**Record list**
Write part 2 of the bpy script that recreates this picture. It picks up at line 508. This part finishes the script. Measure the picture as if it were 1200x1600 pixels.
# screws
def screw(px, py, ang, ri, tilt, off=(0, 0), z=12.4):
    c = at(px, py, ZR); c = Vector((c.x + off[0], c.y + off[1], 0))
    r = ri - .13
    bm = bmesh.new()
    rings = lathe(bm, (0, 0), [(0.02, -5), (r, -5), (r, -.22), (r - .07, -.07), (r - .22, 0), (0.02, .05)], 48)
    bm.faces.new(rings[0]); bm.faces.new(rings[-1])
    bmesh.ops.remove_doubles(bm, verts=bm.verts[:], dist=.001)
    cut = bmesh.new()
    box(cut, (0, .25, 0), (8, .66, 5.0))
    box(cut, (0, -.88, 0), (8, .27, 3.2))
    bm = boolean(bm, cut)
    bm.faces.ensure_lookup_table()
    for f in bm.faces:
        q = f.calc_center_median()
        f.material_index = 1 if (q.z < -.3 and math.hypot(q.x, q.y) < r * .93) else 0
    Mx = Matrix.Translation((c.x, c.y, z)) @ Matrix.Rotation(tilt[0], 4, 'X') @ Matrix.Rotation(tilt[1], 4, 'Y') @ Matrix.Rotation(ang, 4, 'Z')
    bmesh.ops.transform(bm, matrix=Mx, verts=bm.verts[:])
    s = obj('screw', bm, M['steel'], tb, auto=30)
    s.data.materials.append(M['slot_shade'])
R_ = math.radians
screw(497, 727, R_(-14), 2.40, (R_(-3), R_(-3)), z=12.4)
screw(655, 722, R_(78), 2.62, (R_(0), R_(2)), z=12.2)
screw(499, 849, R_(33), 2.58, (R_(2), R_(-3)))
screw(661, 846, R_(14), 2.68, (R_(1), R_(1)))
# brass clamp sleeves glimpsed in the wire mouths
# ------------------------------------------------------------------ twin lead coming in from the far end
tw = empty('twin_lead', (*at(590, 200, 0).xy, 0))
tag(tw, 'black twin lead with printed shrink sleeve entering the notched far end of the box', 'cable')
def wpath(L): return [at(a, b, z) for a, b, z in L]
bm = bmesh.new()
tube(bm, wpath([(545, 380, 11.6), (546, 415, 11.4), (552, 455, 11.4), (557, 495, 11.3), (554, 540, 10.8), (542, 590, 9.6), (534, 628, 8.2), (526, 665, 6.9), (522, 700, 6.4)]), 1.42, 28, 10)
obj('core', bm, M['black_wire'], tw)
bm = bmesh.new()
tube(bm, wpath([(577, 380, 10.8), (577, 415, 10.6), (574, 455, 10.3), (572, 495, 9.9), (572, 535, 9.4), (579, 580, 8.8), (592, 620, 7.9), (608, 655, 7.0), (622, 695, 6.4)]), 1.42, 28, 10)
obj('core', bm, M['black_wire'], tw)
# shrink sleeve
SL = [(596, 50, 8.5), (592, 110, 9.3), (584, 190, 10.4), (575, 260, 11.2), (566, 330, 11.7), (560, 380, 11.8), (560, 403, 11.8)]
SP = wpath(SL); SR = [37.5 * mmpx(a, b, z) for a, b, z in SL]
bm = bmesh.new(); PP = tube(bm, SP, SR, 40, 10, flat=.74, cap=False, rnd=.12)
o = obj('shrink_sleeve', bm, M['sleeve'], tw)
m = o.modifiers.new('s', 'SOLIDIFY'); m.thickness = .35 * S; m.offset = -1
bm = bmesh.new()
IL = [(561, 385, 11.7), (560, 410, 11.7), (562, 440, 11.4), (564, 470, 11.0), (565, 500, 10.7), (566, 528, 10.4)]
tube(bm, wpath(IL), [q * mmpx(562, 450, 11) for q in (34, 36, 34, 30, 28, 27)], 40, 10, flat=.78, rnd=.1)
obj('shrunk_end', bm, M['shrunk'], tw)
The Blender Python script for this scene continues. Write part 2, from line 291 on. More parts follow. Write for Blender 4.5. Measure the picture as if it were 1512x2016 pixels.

**Directions**
Extract the complete data, matching each line exactly.

**Answer for this exercise**
Write part 2 of the bpy script that recreates this picture. It picks up at line 508. This part finishes the script. Measure the picture as if it were 1200x1600 pixels.
# screws
def screw(px, py, ang, ri, tilt, off=(0, 0), z=12.4):
    c = at(px, py, ZR); c = Vector((c.x + off[0], c.y + off[1], 0))
    r = ri - .13
    bm = bmesh.new()
    rings = lathe(bm, (0, 0), [(0.02, -5), (r, -5), (r, -.22), (r - .07, -.07), (r - .22, 0), (0.02, .05)], 48)
    bm.faces.new(rings[0]); bm.faces.new(rings[-1])
    bmesh.ops.remove_doubles(bm, verts=bm.verts[:], dist=.001)
    cut = bmesh.new()
    box(cut, (0, .25, 0), (8, .66, 5.0))
    box(cut, (0, -.88, 0), (8, .27, 3.2))
    bm = boolean(bm, cut)
    bm.faces.ensure_lookup_table()
    for f in bm.faces:
        q = f.calc_center_median()
        f.material_index = 1 if (q.z < -.3 and math.hypot(q.x, q.y) < r * .93) else 0
    Mx = Matrix.Translation((c.x, c.y, z)) @ Matrix.Rotation(tilt[0], 4, 'X') @ Matrix.Rotation(tilt[1], 4, 'Y') @ Matrix.Rotation(ang, 4, 'Z')
    bmesh.ops.transform(bm, matrix=Mx, verts=bm.verts[:])
    s = obj('screw', bm, M['steel'], tb, auto=30)
    s.data.materials.append(M['slot_shade'])
R_ = math.radians
screw(497, 727, R_(-14), 2.40, (R_(-3), R_(-3)), z=12.4)
screw(655, 722, R_(78), 2.62, (R_(0), R_(2)), z=12.2)
screw(499, 849, R_(33), 2.58, (R_(2), R_(-3)))
screw(661, 846, R_(14), 2.68, (R_(1), R_(1)))
# brass clamp sleeves glimpsed in the wire mouths
# ------------------------------------------------------------------ twin lead coming in from the far end
tw = empty('twin_lead', (*at(590, 200, 0).xy, 0))
tag(tw, 'black twin lead with printed shrink sleeve entering the notched far end of the box', 'cable')
def wpath(L): return [at(a, b, z) for a, b, z in L]
bm = bmesh.new()
tube(bm, wpath([(545, 380, 11.6), (546, 415, 11.4), (552, 455, 11.4), (557, 495, 11.3), (554, 540, 10.8), (542, 590, 9.6), (534, 628, 8.2), (526, 665, 6.9), (522, 700, 6.4)]), 1.42, 28, 10)
obj('core', bm, M['black_wire'], tw)
bm = bmesh.new()
tube(bm, wpath([(577, 380, 10.8), (577, 415, 10.6), (574, 455, 10.3), (572, 495, 9.9), (572, 535, 9.4), (579, 580, 8.8), (592, 620, 7.9), (608, 655, 7.0), (622, 695, 6.4)]), 1.42, 28, 10)
obj('core', bm, M['black_wire'], tw)
# shrink sleeve
SL = [(596, 50, 8.5), (592, 110, 9.3), (584, 190, 10.4), (575, 260, 11.2), (566, 330, 11.7), (560, 380, 11.8), (560, 403, 11.8)]
SP = wpath(SL); SR = [37.5 * mmpx(a, b, z) for a, b, z in SL]
bm = bmesh.new(); PP = tube(bm, SP, SR, 40, 10, flat=.74, cap=False, rnd=.12)
o = obj('shrink_sleeve', bm, M['sleeve'], tw)
m = o.modifiers.new('s', 'SOLIDIFY'); m.thickness = .35 * S; m.offset = -1
bm = bmesh.new()
IL = [(561, 385, 11.7), (560, 410, 11.7), (562, 440, 11.4), (564, 470, 11.0), (565, 500, 10.7), (566, 528, 10.4)]
tube(bm, wpath(IL), [q * mmpx(562, 450, 11) for q in (34, 36, 34, 30, 28, 27)], 40, 10, flat=.78, rnd=.1)
obj('shrunk_end', bm, M['shrunk'], tw)
The Blender Python script for this scene continues. Write part 2, from line 291 on. More parts follow. Write for Blender 4.5. Measure the picture as if it were 1512x2016 pixels.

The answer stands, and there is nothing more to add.